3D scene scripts
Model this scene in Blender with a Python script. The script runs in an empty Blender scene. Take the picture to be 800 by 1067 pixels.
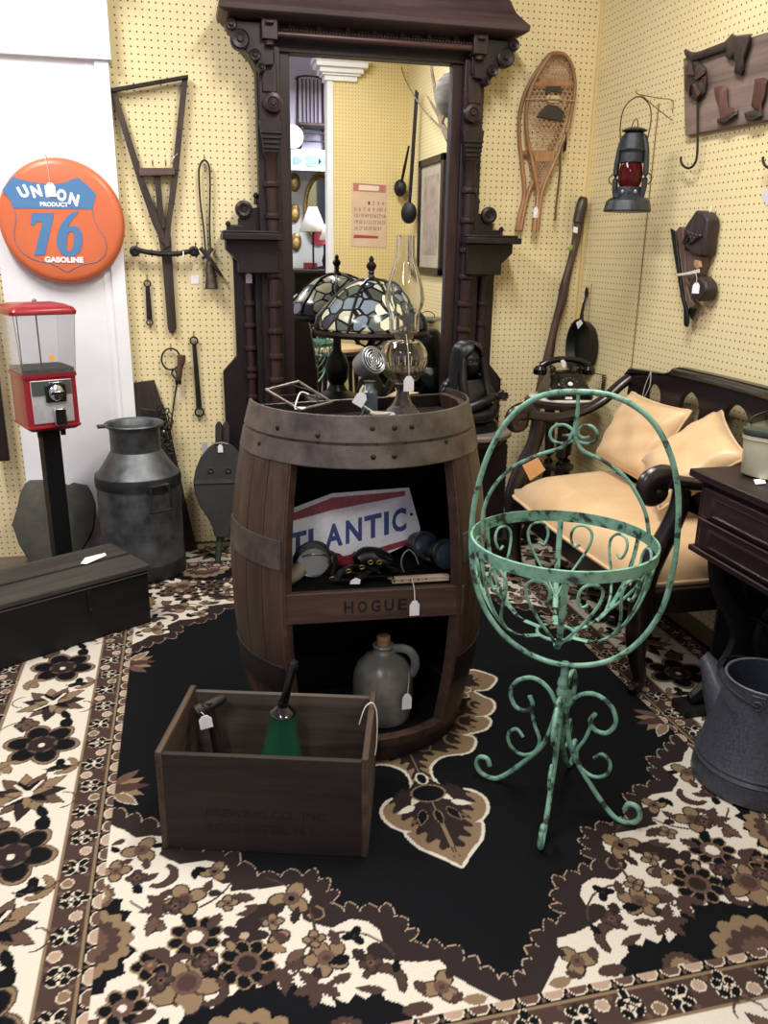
import bpy, bmesh, math, random
import numpy as np
from mathutils import Vector, Matrix
random.seed(7)
SC = bpy.context.scene
COL = SC.collection
PI = math.pi
V = Vector
# ------------------------------------------------------------------ camera geometry
F, YAW, PITCH, ROLL = 860.37, math.radians(-13.557), math.radians(17.599), math.radians(0.8235)
WB, WR, H = 3.654, 1.802, 1.296        # back wall y, right wall x, lens height
_f = V((-math.sin(YAW)*math.cos(PITCH), math.cos(YAW)*math.cos(PITCH), -math.sin(PITCH)))
_r = V((math.cos(YAW), math.sin(YAW), 0)); _u = _r.cross(_f)
AXR = math.cos(ROLL)*_r + math.sin(ROLL)*_u
AXU = -math.sin(ROLL)*_r + math.cos(ROLL)*_u
EYE = V((0, 0, H))
def ray(x, y): return (x-400)/F*AXR - (y-533.5)/F*AXU + _f
def AY(x, y, Y): d = ray(x, y); return EYE + d*(Y/d.y)
def AX(x, y, X): d = ray(x, y); return EYE + d*(X/d.x)
def AZ(x, y, Z): d = ray(x, y); return EYE + d*((Z-H)/d.z)
def PB(x, y, off=0.0): return AY(x, y, WB-off)
def PR(x, y, off=0.0): return AX(x, y, WR-off)
cam = bpy.data.cameras.new('camera'); camo = bpy.data.objects.new('camera', cam); COL.objects.link(camo)
cam.sensor_fit = 'VERTICAL'; cam.sensor_height = 24.0; cam.lens = F/1067*24.0
cam.clip_start = 0.02
m = Matrix.Identity(4)
for i in range(3): m[i][0], m[i][1], m[i][2], m[i][3] = AXR[i], AXU[i], -_f[i], EYE[i]
camo.matrix_world = m
SC.camera = camo

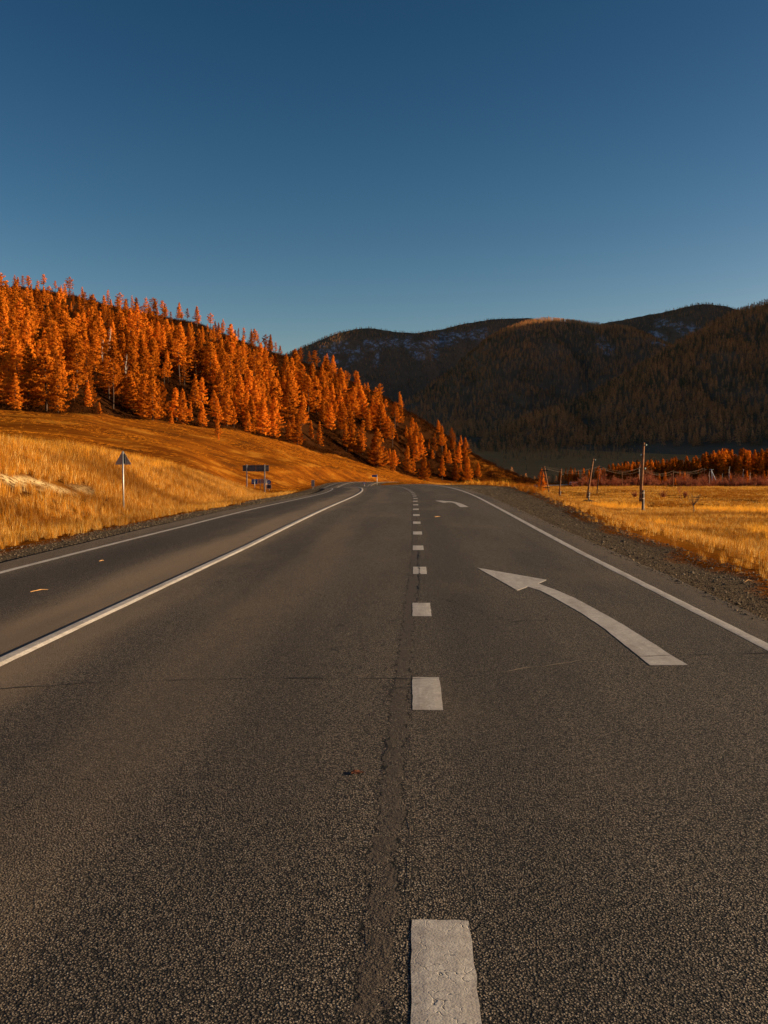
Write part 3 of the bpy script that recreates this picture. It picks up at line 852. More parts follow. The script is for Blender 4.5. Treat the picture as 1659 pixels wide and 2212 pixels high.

§ Exercise requirements
Write out each entry exactly as given, omitting any picture.

§ Solution
Model this scene in Blender with a Python script. The script runs in an empty Blender scene. Take the picture to be 800 by 1067 pixels.
import bpy, bmesh, math, random
import numpy as np
from mathutils import Vector, Matrix
random.seed(7)
SC = bpy.context.scene
COL = SC.collection
PI = math.pi
V = Vector
# ------------------------------------------------------------------ camera geometry
F, YAW, PITCH, ROLL = 860.37, math.radians(-13.557), math.radians(17.599), math.radians(0.8235)
WB, WR, H = 3.654, 1.802, 1.296        # back wall y, right wall x, lens height
_f = V((-math.sin(YAW)*math.cos(PITCH), math.cos(YAW)*math.cos(PITCH), -math.sin(PITCH)))
_r = V((math.cos(YAW), math.sin(YAW), 0)); _u = _r.cross(_f)
AXR = math.cos(ROLL)*_r + math.sin(ROLL)*_u
AXU = -math.sin(ROLL)*_r + math.cos(ROLL)*_u
EYE = V((0, 0, H))
def ray(x, y): return (x-400)/F*AXR - (y-533.5)/F*AXU + _f
def AY(x, y, Y): d = ray(x, y); return EYE + d*(Y/d.y)
def AX(x, y, X): d = ray(x, y); return EYE + d*(X/d.x)
def AZ(x, y, Z): d = ray(x, y); return EYE + d*((Z-H)/d.z)
def PB(x, y, off=0.0): return AY(x, y, WB-off)
def PR(x, y, off=0.0): return AX(x, y, WR-off)
cam = bpy.data.cameras.new('camera'); camo = bpy.data.objects.new('camera', cam); COL.objects.link(camo)
cam.sensor_fit = 'VERTICAL'; cam.sensor_height = 24.0; cam.lens = F/1067*24.0
cam.clip_start = 0.02
m = Matrix.Identity(4)
for i in range(3): m[i][0], m[i][1], m[i][2], m[i][3] = AXR[i], AXU[i], -_f[i], EYE[i]
camo.matrix_world = m
SC.camera = camo

Write part 3 of the bpy script that recreates this picture. It picks up at line 852. More parts follow. The script is for Blender 4.5. Treat the picture as 1659 pixels wide and 2212 pixels high.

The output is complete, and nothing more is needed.